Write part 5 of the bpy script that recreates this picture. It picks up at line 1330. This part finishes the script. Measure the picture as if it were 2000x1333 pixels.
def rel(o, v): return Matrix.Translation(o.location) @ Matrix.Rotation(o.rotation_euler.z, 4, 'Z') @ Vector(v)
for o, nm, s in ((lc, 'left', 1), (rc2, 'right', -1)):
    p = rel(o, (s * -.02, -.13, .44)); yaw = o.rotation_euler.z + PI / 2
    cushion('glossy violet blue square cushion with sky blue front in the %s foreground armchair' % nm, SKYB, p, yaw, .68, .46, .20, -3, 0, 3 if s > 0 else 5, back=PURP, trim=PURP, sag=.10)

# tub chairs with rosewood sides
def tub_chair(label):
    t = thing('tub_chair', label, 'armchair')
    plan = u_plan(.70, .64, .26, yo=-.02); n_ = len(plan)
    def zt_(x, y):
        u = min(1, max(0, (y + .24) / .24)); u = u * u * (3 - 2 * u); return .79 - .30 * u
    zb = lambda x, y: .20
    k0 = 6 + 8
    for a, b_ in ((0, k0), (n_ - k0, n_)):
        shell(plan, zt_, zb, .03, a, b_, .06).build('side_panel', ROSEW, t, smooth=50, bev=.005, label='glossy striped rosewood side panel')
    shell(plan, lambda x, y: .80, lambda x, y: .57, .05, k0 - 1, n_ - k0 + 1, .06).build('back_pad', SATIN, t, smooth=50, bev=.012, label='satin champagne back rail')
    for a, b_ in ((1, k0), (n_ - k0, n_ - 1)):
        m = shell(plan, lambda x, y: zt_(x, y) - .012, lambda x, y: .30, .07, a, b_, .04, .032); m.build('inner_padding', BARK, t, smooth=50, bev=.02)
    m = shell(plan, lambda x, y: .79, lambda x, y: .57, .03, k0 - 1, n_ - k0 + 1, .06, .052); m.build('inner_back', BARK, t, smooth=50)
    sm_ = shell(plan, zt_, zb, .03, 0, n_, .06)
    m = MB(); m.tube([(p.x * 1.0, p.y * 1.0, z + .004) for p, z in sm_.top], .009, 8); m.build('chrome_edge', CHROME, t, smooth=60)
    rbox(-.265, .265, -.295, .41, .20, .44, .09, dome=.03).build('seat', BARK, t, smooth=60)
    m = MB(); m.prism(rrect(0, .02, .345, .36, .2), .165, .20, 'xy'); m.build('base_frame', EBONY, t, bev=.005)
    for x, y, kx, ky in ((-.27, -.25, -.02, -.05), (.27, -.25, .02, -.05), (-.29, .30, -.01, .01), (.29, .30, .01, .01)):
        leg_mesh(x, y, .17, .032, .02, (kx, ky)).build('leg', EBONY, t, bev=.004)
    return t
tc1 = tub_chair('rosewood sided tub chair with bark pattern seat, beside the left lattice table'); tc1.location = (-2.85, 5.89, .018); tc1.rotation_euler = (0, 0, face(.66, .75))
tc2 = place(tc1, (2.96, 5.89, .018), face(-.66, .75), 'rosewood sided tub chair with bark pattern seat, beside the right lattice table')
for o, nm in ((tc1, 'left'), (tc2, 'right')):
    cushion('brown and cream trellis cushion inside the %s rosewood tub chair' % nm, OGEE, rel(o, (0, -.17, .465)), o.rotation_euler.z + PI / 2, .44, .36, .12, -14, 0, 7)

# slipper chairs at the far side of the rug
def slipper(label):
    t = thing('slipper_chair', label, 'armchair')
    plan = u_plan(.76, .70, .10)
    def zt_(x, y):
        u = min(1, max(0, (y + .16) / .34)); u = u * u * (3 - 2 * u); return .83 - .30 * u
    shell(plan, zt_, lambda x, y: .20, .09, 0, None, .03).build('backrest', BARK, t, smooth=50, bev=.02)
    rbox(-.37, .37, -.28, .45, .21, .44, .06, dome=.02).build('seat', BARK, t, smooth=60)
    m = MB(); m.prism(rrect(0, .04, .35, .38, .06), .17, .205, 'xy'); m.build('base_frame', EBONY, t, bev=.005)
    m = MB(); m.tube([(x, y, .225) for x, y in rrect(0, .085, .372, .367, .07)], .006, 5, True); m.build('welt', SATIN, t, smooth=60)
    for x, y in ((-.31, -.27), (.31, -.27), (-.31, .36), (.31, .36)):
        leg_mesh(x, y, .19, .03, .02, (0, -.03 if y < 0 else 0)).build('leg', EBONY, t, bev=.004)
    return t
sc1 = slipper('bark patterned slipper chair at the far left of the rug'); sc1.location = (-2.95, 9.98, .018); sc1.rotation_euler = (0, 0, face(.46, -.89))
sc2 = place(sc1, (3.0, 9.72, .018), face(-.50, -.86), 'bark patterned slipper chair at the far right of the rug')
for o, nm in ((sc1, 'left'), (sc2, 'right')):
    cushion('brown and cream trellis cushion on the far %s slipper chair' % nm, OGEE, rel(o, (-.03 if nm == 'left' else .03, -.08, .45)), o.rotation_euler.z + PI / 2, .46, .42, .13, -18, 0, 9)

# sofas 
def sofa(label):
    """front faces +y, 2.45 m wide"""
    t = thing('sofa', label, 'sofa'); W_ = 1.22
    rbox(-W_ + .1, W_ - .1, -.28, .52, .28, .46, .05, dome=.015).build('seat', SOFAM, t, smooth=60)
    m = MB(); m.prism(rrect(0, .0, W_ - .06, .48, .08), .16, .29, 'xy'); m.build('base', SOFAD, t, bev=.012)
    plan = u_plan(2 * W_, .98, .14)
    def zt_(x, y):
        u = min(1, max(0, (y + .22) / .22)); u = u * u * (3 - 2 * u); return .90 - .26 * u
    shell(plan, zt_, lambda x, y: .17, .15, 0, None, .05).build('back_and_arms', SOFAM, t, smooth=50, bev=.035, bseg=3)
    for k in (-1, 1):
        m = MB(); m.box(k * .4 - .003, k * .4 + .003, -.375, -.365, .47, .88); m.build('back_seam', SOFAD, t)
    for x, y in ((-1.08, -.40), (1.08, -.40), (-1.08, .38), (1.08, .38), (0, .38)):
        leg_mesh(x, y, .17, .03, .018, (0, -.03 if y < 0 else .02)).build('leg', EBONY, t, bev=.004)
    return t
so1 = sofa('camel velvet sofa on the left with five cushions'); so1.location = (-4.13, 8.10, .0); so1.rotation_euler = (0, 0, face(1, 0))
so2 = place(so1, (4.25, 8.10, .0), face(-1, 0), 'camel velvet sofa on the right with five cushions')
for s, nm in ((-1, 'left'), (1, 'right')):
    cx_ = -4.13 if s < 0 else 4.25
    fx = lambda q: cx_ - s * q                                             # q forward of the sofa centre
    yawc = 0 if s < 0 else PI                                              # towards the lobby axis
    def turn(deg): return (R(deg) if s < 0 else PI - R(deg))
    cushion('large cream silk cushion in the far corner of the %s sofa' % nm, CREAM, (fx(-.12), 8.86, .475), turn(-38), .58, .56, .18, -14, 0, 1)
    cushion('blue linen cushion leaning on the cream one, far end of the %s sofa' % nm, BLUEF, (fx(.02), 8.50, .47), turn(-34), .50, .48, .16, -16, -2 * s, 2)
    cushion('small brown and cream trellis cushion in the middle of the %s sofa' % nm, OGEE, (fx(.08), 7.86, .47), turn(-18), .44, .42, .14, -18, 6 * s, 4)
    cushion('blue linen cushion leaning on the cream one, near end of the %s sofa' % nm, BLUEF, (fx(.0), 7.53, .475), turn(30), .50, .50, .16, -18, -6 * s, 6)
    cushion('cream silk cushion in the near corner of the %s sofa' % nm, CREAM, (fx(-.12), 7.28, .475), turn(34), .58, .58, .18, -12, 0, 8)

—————

- **WRITTEN PROBLEM**
Repeat every line of the material exactly as given.

- **THE ANSWER**
Write part 5 of the bpy script that recreates this picture. It picks up at line 1330. This part finishes the script. Measure the picture as if it were 2000x1333 pixels.
def rel(o, v): return Matrix.Translation(o.location) @ Matrix.Rotation(o.rotation_euler.z, 4, 'Z') @ Vector(v)
for o, nm, s in ((lc, 'left', 1), (rc2, 'right', -1)):
    p = rel(o, (s * -.02, -.13, .44)); yaw = o.rotation_euler.z + PI / 2
    cushion('glossy violet blue square cushion with sky blue front in the %s foreground armchair' % nm, SKYB, p, yaw, .68, .46, .20, -3, 0, 3 if s > 0 else 5, back=PURP, trim=PURP, sag=.10)

# tub chairs with rosewood sides
def tub_chair(label):
    t = thing('tub_chair', label, 'armchair')
    plan = u_plan(.70, .64, .26, yo=-.02); n_ = len(plan)
    def zt_(x, y):
        u = min(1, max(0, (y + .24) / .24)); u = u * u * (3 - 2 * u); return .79 - .30 * u
    zb = lambda x, y: .20
    k0 = 6 + 8
    for a, b_ in ((0, k0), (n_ - k0, n_)):
        shell(plan, zt_, zb, .03, a, b_, .06).build('side_panel', ROSEW, t, smooth=50, bev=.005, label='glossy striped rosewood side panel')
    shell(plan, lambda x, y: .80, lambda x, y: .57, .05, k0 - 1, n_ - k0 + 1, .06).build('back_pad', SATIN, t, smooth=50, bev=.012, label='satin champagne back rail')
    for a, b_ in ((1, k0), (n_ - k0, n_ - 1)):
        m = shell(plan, lambda x, y: zt_(x, y) - .012, lambda x, y: .30, .07, a, b_, .04, .032); m.build('inner_padding', BARK, t, smooth=50, bev=.02)
    m = shell(plan, lambda x, y: .79, lambda x, y: .57, .03, k0 - 1, n_ - k0 + 1, .06, .052); m.build('inner_back', BARK, t, smooth=50)
    sm_ = shell(plan, zt_, zb, .03, 0, n_, .06)
    m = MB(); m.tube([(p.x * 1.0, p.y * 1.0, z + .004) for p, z in sm_.top], .009, 8); m.build('chrome_edge', CHROME, t, smooth=60)
    rbox(-.265, .265, -.295, .41, .20, .44, .09, dome=.03).build('seat', BARK, t, smooth=60)
    m = MB(); m.prism(rrect(0, .02, .345, .36, .2), .165, .20, 'xy'); m.build('base_frame', EBONY, t, bev=.005)
    for x, y, kx, ky in ((-.27, -.25, -.02, -.05), (.27, -.25, .02, -.05), (-.29, .30, -.01, .01), (.29, .30, .01, .01)):
        leg_mesh(x, y, .17, .032, .02, (kx, ky)).build('leg', EBONY, t, bev=.004)
    return t
tc1 = tub_chair('rosewood sided tub chair with bark pattern seat, beside the left lattice table'); tc1.location = (-2.85, 5.89, .018); tc1.rotation_euler = (0, 0, face(.66, .75))
tc2 = place(tc1, (2.96, 5.89, .018), face(-.66, .75), 'rosewood sided tub chair with bark pattern seat, beside the right lattice table')
for o, nm in ((tc1, 'left'), (tc2, 'right')):
    cushion('brown and cream trellis cushion inside the %s rosewood tub chair' % nm, OGEE, rel(o, (0, -.17, .465)), o.rotation_euler.z + PI / 2, .44, .36, .12, -14, 0, 7)

# slipper chairs at the far side of the rug
def slipper(label):
    t = thing('slipper_chair', label, 'armchair')
    plan = u_plan(.76, .70, .10)
    def zt_(x, y):
        u = min(1, max(0, (y + .16) / .34)); u = u * u * (3 - 2 * u); return .83 - .30 * u
    shell(plan, zt_, lambda x, y: .20, .09, 0, None, .03).build('backrest', BARK, t, smooth=50, bev=.02)
    rbox(-.37, .37, -.28, .45, .21, .44, .06, dome=.02).build('seat', BARK, t, smooth=60)
    m = MB(); m.prism(rrect(0, .04, .35, .38, .06), .17, .205, 'xy'); m.build('base_frame', EBONY, t, bev=.005)
    m = MB(); m.tube([(x, y, .225) for x, y in rrect(0, .085, .372, .367, .07)], .006, 5, True); m.build('welt', SATIN, t, smooth=60)
    for x, y in ((-.31, -.27), (.31, -.27), (-.31, .36), (.31, .36)):
        leg_mesh(x, y, .19, .03, .02, (0, -.03 if y < 0 else 0)).build('leg', EBONY, t, bev=.004)
    return t
sc1 = slipper('bark patterned slipper chair at the far left of the rug'); sc1.location = (-2.95, 9.98, .018); sc1.rotation_euler = (0, 0, face(.46, -.89))
sc2 = place(sc1, (3.0, 9.72, .018), face(-.50, -.86), 'bark patterned slipper chair at the far right of the rug')
for o, nm in ((sc1, 'left'), (sc2, 'right')):
    cushion('brown and cream trellis cushion on the far %s slipper chair' % nm, OGEE, rel(o, (-.03 if nm == 'left' else .03, -.08, .45)), o.rotation_euler.z + PI / 2, .46, .42, .13, -18, 0, 9)

# sofas 
def sofa(label):
    """front faces +y, 2.45 m wide"""
    t = thing('sofa', label, 'sofa'); W_ = 1.22
    rbox(-W_ + .1, W_ - .1, -.28, .52, .28, .46, .05, dome=.015).build('seat', SOFAM, t, smooth=60)
    m = MB(); m.prism(rrect(0, .0, W_ - .06, .48, .08), .16, .29, 'xy'); m.build('base', SOFAD, t, bev=.012)
    plan = u_plan(2 * W_, .98, .14)
    def zt_(x, y):
        u = min(1, max(0, (y + .22) / .22)); u = u * u * (3 - 2 * u); return .90 - .26 * u
    shell(plan, zt_, lambda x, y: .17, .15, 0, None, .05).build('back_and_arms', SOFAM, t, smooth=50, bev=.035, bseg=3)
    for k in (-1, 1):
        m = MB(); m.box(k * .4 - .003, k * .4 + .003, -.375, -.365, .47, .88); m.build('back_seam', SOFAD, t)
    for x, y in ((-1.08, -.40), (1.08, -.40), (-1.08, .38), (1.08, .38), (0, .38)):
        leg_mesh(x, y, .17, .03, .018, (0, -.03 if y < 0 else .02)).build('leg', EBONY, t, bev=.004)
    return t
so1 = sofa('camel velvet sofa on the left with five cushions'); so1.location = (-4.13, 8.10, .0); so1.rotation_euler = (0, 0, face(1, 0))
so2 = place(so1, (4.25, 8.10, .0), face(-1, 0), 'camel velvet sofa on the right with five cushions')
for s, nm in ((-1, 'left'), (1, 'right')):
    cx_ = -4.13 if s < 0 else 4.25
    fx = lambda q: cx_ - s * q                                             # q forward of the sofa centre
    yawc = 0 if s < 0 else PI                                              # towards the lobby axis
    def turn(deg): return (R(deg) if s < 0 else PI - R(deg))
    cushion('large cream silk cushion in the far corner of the %s sofa' % nm, CREAM, (fx(-.12), 8.86, .475), turn(-38), .58, .56, .18, -14, 0, 1)
    cushion('blue linen cushion leaning on the cream one, far end of the %s sofa' % nm, BLUEF, (fx(.02), 8.50, .47), turn(-34), .50, .48, .16, -16, -2 * s, 2)
    cushion('small brown and cream trellis cushion in the middle of the %s sofa' % nm, OGEE, (fx(.08), 7.86, .47), turn(-18), .44, .42, .14, -18, 6 * s, 4)
    cushion('blue linen cushion leaning on the cream one, near end of the %s sofa' % nm, BLUEF, (fx(.0), 7.53, .475), turn(30), .50, .50, .16, -18, -6 * s, 6)
    cushion('cream silk cushion in the near corner of the %s sofa' % nm, CREAM, (fx(-.12), 7.28, .475), turn(34), .58, .58, .18, -12, 0, 8)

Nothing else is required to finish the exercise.